Radiation from Accelerating Charges

10.1 Larmor Formula

A non-relativistic charge $q$ undergoing acceleration $\mathbf{a}$ radiates power:

$P = \frac{q^2 a^2}{6\pi\varepsilon_0 c^3}$

For an oscillating dipole $\mathbf{p} = q\mathbf{d}\cos\omega t$ with acceleration $a = \omega^2 d$:

$P = \frac{q^2 \omega^4 d^2}{12\pi\varepsilon_0 c^3} = \frac{\omega^4 p_0^2}{12\pi\varepsilon_0 c^3}$

Where $p_0 = qd$ is the dipole moment amplitude.
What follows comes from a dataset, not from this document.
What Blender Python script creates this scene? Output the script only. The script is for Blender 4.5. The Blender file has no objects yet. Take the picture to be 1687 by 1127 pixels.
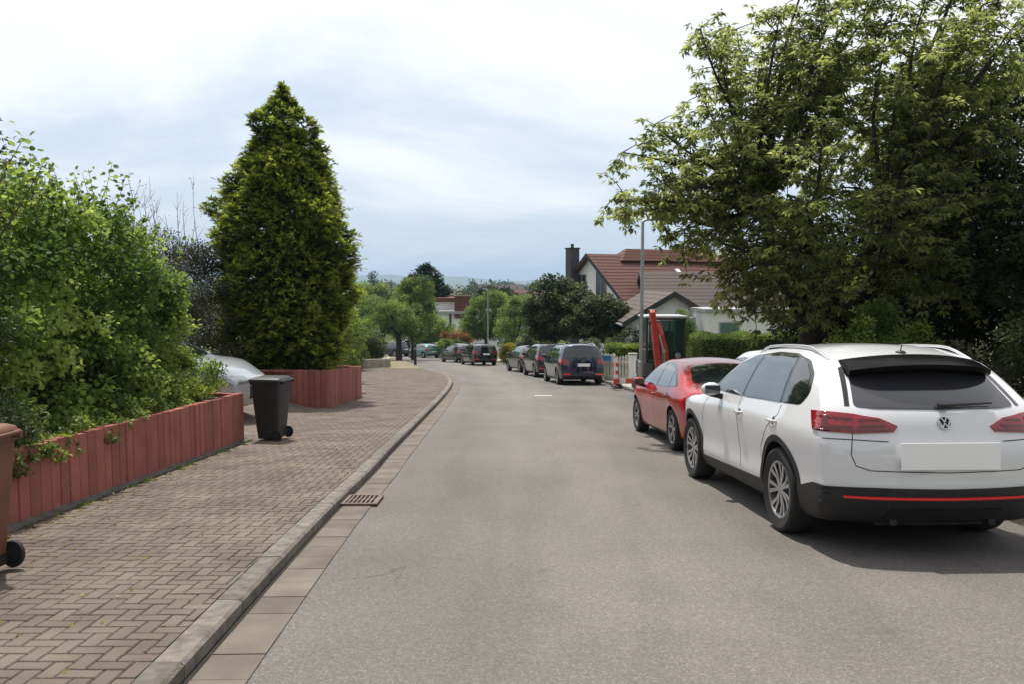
import bpy, bmesh, math, random
import numpy as np
from mathutils import Vector, Matrix
from mathutils.bvhtree import BVHTree
random.seed(7)
R = math.radians
sc = bpy.context.scene
COL = sc.collection
# ------------------------------------------------------------------ camera
EYE = 1.72
cam_d = bpy.data.cameras.new('camera'); cam = bpy.data.objects.new('camera', cam_d); COL.objects.link(cam)
cam_d.sensor_width = 36; cam_d.lens = 28.81; cam_d.clip_end = 30000; cam_d.clip_start = 0.05
PITCH = 4.13
cam.location = (0, 0, EYE); cam.rotation_euler = (R(90 - PITCH), 0, 0)
sc.camera = cam
# ------------------------------------------------------------------ sky and sun
SUN_EL, SUN_AZ = 66.0, -20.0          # azimuth clockwise from the view direction (+Y)
w = bpy.data.worlds.new('World'); sc.world = w; w.use_nodes = True
nt = w.node_tree; N = nt.nodes; N.clear()
def wn(t, **k):
    n = N.new(t)
    for a, b in k.items(): setattr(n, a, b)
    return n
wo = wn('ShaderNodeOutputWorld'); bg = wn('ShaderNodeBackground'); bg.inputs[1].default_value = 0.12
sky = wn('ShaderNodeTexSky'); sky.sky_type = 'NISHITA'; sky.sun_disc = False
sky.sun_elevation = R(SUN_EL); sky.sun_rotation = R(SUN_AZ); sky.dust_density = 2.0; sky.altitude = 100
tc = wn('ShaderNodeTexCoord'); sep = wn('ShaderNodeSeparateXYZ'); nt.links.new(tc.outputs['Generated'], sep.inputs[0])
ad = wn('ShaderNodeMath', operation='ADD'); ad.inputs[1].default_value = 0.16; nt.links.new(sep.outputs[2], ad.inputs[0])
mx = wn('ShaderNodeMath', operation='MAXIMUM'); mx.inputs[1].default_value = 0.05; nt.links.new(ad.outputs[0], mx.inputs[0])
dx = wn('ShaderNodeMath', operation='DIVIDE'); nt.links.new(sep.outputs[0], dx.inputs[0]); nt.links.new(mx.outputs[0], dx.inputs[1])
dy = wn('ShaderNodeMath', operation='DIVIDE'); nt.links.new(sep.outputs[1], dy.inputs[0]); nt.links.new(mx.outputs[0], dy.inputs[1])
cb = wn('ShaderNodeCombineXYZ'); nt.links.new(dx.outputs[0], cb.inputs[0]); nt.links.new(dy.outputs[0], cb.inputs[1]); cb.inputs[2].default_value = 3.3
no = wn('ShaderNodeTexNoise'); no.inputs['Scale'].default_value = 0.62; no.inputs['Detail'].default_value = 9; no.inputs['Roughness'].default_value = 0.6; no.inputs['Distortion'].default_value = 0.35
nt.links.new(cb.outputs[0], no.inputs['Vector'])
# cloud cover is denser high up and breaks towards the horizon
cov = wn('ShaderNodeMapRange'); cov.inputs[1].default_value = 0.0; cov.inputs[2].default_value = 0.36; cov.inputs[3].default_value = -0.07; cov.inputs[4].default_value = 0.27
nt.links.new(sep.outputs[2], cov.inputs[0])
sm = wn('ShaderNodeMath', operation='ADD'); nt.links.new(no.outputs[0], sm.inputs[0]); nt.links.new(cov.outputs[0], sm.inputs[1])
cr = wn('ShaderNodeMapRange', interpolation_type='SMOOTHSTEP'); cr.inputs[1].default_value = 0.42; cr.inputs[2].default_value = 0.72
nt.links.new(sm.outputs[0], cr.inputs[0])
veil = wn('ShaderNodeMix', data_type='RGBA'); veil.inputs[0].default_value = 0.78; veil.inputs[7].default_value = (4.9, 5.6, 6.5, 1)
nt.links.new(sky.outputs[0], veil.inputs[6])
mixc = wn('ShaderNodeMix', data_type='RGBA'); mixc.inputs[7].default_value = (7.35, 7.45, 7.8, 1)
nt.links.new(cr.outputs[0], mixc.inputs[0]); nt.links.new(veil.outputs[2], mixc.inputs[6])
dim = wn('ShaderNodeMapRange', interpolation_type='SMOOTHSTEP'); dim.inputs[1].default_value = -0.7; dim.inputs[2].default_value = 0.75; dim.inputs[3].default_value = 0.62; dim.inputs[4].default_value = 1.0
nt.links.new(sep.outputs[1], dim.inputs[0])                    # the cloud sheet is brightest on the sun's side
vs_ = wn('ShaderNodeVectorMath', operation='SCALE'); nt.links.new(mixc.outputs[2], vs_.inputs[0]); nt.links.new(dim.outputs[0], vs_.inputs['Scale'])
nt.links.new(vs_.outputs[0], bg.inputs[0]); nt.links.new(bg.outputs[0], wo.inputs[0])
sd = bpy.data.lights.new('sun', 'SUN'); sun = bpy.data.objects.new('sun', sd); COL.objects.link(sun)
sd.energy = 4.3; sd.angle = R(1.5); sd.color = (1, 0.95, 0.86)
sv = Vector((math.sin(R(SUN_AZ)) * math.cos(R(SUN_EL)), math.cos(R(SUN_AZ)) * math.cos(R(SUN_EL)), math.sin(R(SUN_EL))))
sun.rotation_euler = sv.to_track_quat('Z', 'Y').to_euler(); sun.location = (10, 10, 40)
sc.view_settings.view_transform = 'Standard'; sc.view_settings.look = 'None'; sc.view_settings.exposure = 0.28; sc.view_settings.gamma = 1
# ------------------------------------------------------------------ terrain height and pixel -> ground
SL = 0.071
def gz(x, y):
    if y <= 100: return -SL * y
    return -7.1 - 5.0 * (1 - math.exp(-(y - 100) * SL / 5.0))
F = 1350.0
def gp(u, v):
    "ground point under photo pixel (u, v)"
    a = R(PITCH); dx_, dz_ = (u - 843.5) / F, -(v - 563.5) / F
    d = Vector((dx_, math.cos(a) + dz_ * math.sin(a), -math.sin(a) + dz_ * math.cos(a)))
    t = -EYE / (d.z + SL * d.y)
    return (d.x * t, d.y * t)
GN = Vector((0, SL, 1)).normalized()
# ------------------------------------------------------------------ tagging
def tag(o, label=None, cat=None, group=None, kind=None):
    if label: o['label'] = label
    if cat: o['category'] = cat
    if group: o['group'] = group
    if kind: o['kind'] = kind
    return o
def empty(name, loc=(0, 0, 0), rz=0, label=None, cat=None, group=None):
    o = bpy.data.objects.new(name, None); COL.objects.link(o); o.location = loc; o.rotation_euler = (0, 0, rz)
    o.empty_display_size = 0.3
    return tag(o, label, cat, group)
def link(name, me, parent=None, mats=()):
    o = bpy.data.objects.new(name, me); COL.objects.link(o)
    if parent: o.parent = parent
    for m in (mats if isinstance(mats, (list, tuple)) else [mats]): me.materials.append(m)
    return o
# ------------------------------------------------------------------ mesh builder
class MB:
    def __init__(s): s.v = []; s.f = []; s.m = []
    def add(s, vs, fs, mi=0):
        b = len(s.v); s.v += [tuple(p) for p in vs]; s.f += [tuple(i + b for i in f) for f in fs]; s.m += [mi] * len(fs)
        return s
    def box(s, x0, x1, y0, y1, z0, z1, mi=0, M=None):
        vs = [Vector(p) for p in ((x0,y0,z0),(x1,y0,z0),(x1,y1,z0),(x0,y1,z0),(x0,y0,z1),(x1,y0,z1),(x1,y1,z1),(x0,y1,z1))]
        if M is not None: vs = [M @ p for p in vs]
        return s.add(vs, [(0,3,2,1),(4,5,6,7),(0,1,5,4),(1,2,6,5),(2,3,7,6),(3,0,4,7)], mi)
    def bar(s, a, b, wx, wz, mi=0):
        "rectangular bar from a to b"
        a, b = Vector(a), Vector(b); d = (b - a); L = d.length; d.normalize()
        up = Vector((0, 0, 1)) if abs(d.z) < 0.95 else Vector((0, 1, 0))
        sx = d.cross(up).normalized(); sz = sx.cross(d)
        vs = [p + sx * i * wx / 2 + sz * j * wz / 2 for p in (a, b) for i, j in ((-1,-1),(1,-1),(1,1),(-1,1))]
        return s.add(vs, [(0,1,2,3)[::-1],(4,5,6,7),(0,1,5,4),(1,2,6,5),(2,3,7,6),(3,0,4,7)], mi)
    def tube(s, pts, rad, n=8, mi=0, cap=True):
        pts = [Vector(p) for p in pts]
        if not hasattr(rad, '__len__'): rad = [rad] * len(pts)
        vs = []; ref = None
        for i, p in enumerate(pts):
            d = (pts[min(i+1, len(pts)-1)] - pts[max(i-1, 0)]).normalized()
            if ref is None: ref = Vector((0,0,1)) if abs(d.z) < 0.9 else Vector((1,0,0))
            a = d.cross(ref).normalized(); b = a.cross(d); ref = b
            for k in range(n):
                t = 2*math.pi*k/n; vs.append(p + (a*math.cos(t) + b*math.sin(t))*rad[i])
        fs = [(i*n+k, i*n+(k+1)%n, (i+1)*n+(k+1)%n, (i+1)*n+k) for i in range(len(pts)-1) for k in range(n)]
        if cap: fs += [tuple(range(n))[::-1], tuple(range((len(pts)-1)*n, len(pts)*n))]
        return s.add(vs, fs, mi)
    def lathe(s, prof, c=(0,0,0), axis='y', n=32, mi=0):
        "prof: list of (r, h)"
        vs = []
        for r, h in prof:
            for k in range(n):
                t = 2*math.pi*k/n; a, b = r*math.cos(t), r*math.sin(t)
                q = (a, h, b) if axis == 'y' else ((h, a, b) if axis == 'x' else (a, b, h))
                vs.append((q[0]+c[0], q[1]+c[1], q[2]+c[2]))
        fs = [(i*n+k, i*n+(k+1)%n, (i+1)*n+(k+1)%n, (i+1)*n+k) for i in range(len(prof)-1) for k in range(n)]
        return s.add(vs, fs, mi)
    def prism(s, poly, axis, d0, d1, mi=0):
        n = len(poly)
        def P(a, b, d): return (a, d, b) if axis == 'y' else ((d, a, b) if axis == 'x' else (a, b, d))
        vs = [P(a, b, d0) for a, b in poly] + [P(a, b, d1) for a, b in poly]
        return s.add(vs, [tuple(range(n)), tuple(range(n, 2*n))[::-1]] + [(i, i+n, (i+1)%n+n, (i+1)%n) for i in range(n)], mi)
    def build(s, name, mats, parent=None, smooth=None, bevel=0, seg=2, fix=True):
        me = bpy.data.meshes.new(name); me.from_pydata(s.v, [], s.f); 
        o = link(name, me, parent, mats)
        if len(me.materials) > 1: me.polygons.foreach_set('material_index', s.m)
        if fix:
            bm = bmesh.new(); bm.from_mesh(me); bmesh.ops.recalc_face_normals(bm, faces=bm.faces); bm.to_mesh(me); bm.free()
        if smooth is not None: smooth_by(me, smooth)
        if bevel:
            md = o.modifiers.new('bevel', 'BEVEL'); md.width = bevel; md.segments = seg; md.limit_method = 'ANGLE'; md.angle_limit = R(35)
        return o
def smooth_by(me, deg):
    bm = bmesh.new(); bm.from_mesh(me); c = math.cos(R(deg))
    for f in bm.faces: f.smooth = True
    for e in bm.edges:
        e.smooth = not (len(e.link_faces) != 2 or e.link_faces[0].normal.dot(e.link_faces[1].normal) < c)
    bm.to_mesh(me); bm.free()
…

Radiation resistance: Equating $P = \frac{1}{2}I_0^2 R_{\text{rad}}$ for an antenna of length $\ell$ carrying current $I_0$ at frequency $\omega$:

$R_{\text{rad} = \frac{\mu_0 c}{6\pi}\left(\frac{\omega \ell}{c}\right)^2 = \frac{\pi}{6}Z_0\left(\frac{\ell}{\lambda}\right)^2 \approx 197\left(\frac{\ell}{\lambda}\right)^2\ \Omega}$

10.2 Electric Dipole Radiation

The radiation fields from an oscillating electric dipole at distance $r \gg \lambda$:

$\mathbf{E} = -\frac{\mu_0 \omega^2 p_0}{4\pi r}\sin\theta\, e^{i(kr - \omega t)}\,\hat{\boldsymbol{\theta}}$

$\mathbf{B} = -\frac{\mu_0 \omega^2 p_0}{4\pi c\, r}\sin\theta\, e^{i(kr - \omega t)}\,\hat{\boldsymbol{\phi}}$

The angular distribution of radiated power:

$\frac{dP}{d\Omega} = \frac{\mu_0 p_0^2 \omega^4}{32\pi^2 c}\sin^2\theta$

The total power (integrating over solid angle):

$P = \frac{\mu_0 p_0^2 \omega^4}{12\pi c}$

The radiation pattern is toroidal (doughnut-shaped), with zero radiation along the dipole axis ($\theta = 0, \pi$) and maximum in the equatorial plane ($\theta = \pi/2$).

10.3 Relativistic Radiation: Liénard—Wiechert Potentials

For a relativistic charge with velocity $\boldsymbol{\beta} = \mathbf{v}/c$ and acceleration $\dot{\boldsymbol{\beta}}$:

$P = \frac{q^2}{6\pi\varepsilon_0 c}\gamma^6\left[(\dot{\boldsymbol{\beta}})^2 - (\boldsymbol{\beta} \times \dot{\boldsymbol{\beta}})^2\right]$

For linear acceleration ($\boldsymbol{\beta} \parallel \dot{\boldsymbol{\beta}}$):

$P = \frac{q^2}{6\pi\varepsilon_0 c}\gamma^6\dot{\beta}^2$

For circular acceleration ($\boldsymbol{\beta} \perp \dot{\boldsymbol{\beta}}$E.g., synchrotron):

$P = \frac{q^2}{6\pi\varepsilon_0 c}\gamma^4\dot{\beta}^2 = \frac{q^2 c}{6\pi\varepsilon_0}\frac{\gamma^4}{R^2}$

Where $R$ is the radius of curvature. The $\gamma^4$ factor (vs. $\gamma^6$ for linear) explains why synchrotron radiation is significant for relativistic electrons but negligible for protons at the same energy ($\gamma$ is $m_p/m_e \approx 1836$ times smaller).

Synchrotron radiation spectrum: The critical frequency is $\omega_c = \frac{3}{2}\gamma^3\frac{c}{R}$. The spectrum peaks near $\omega_c$ and extends to high harmonics, making synchrotron radiation a powerful broadband source from infrared to X-rays.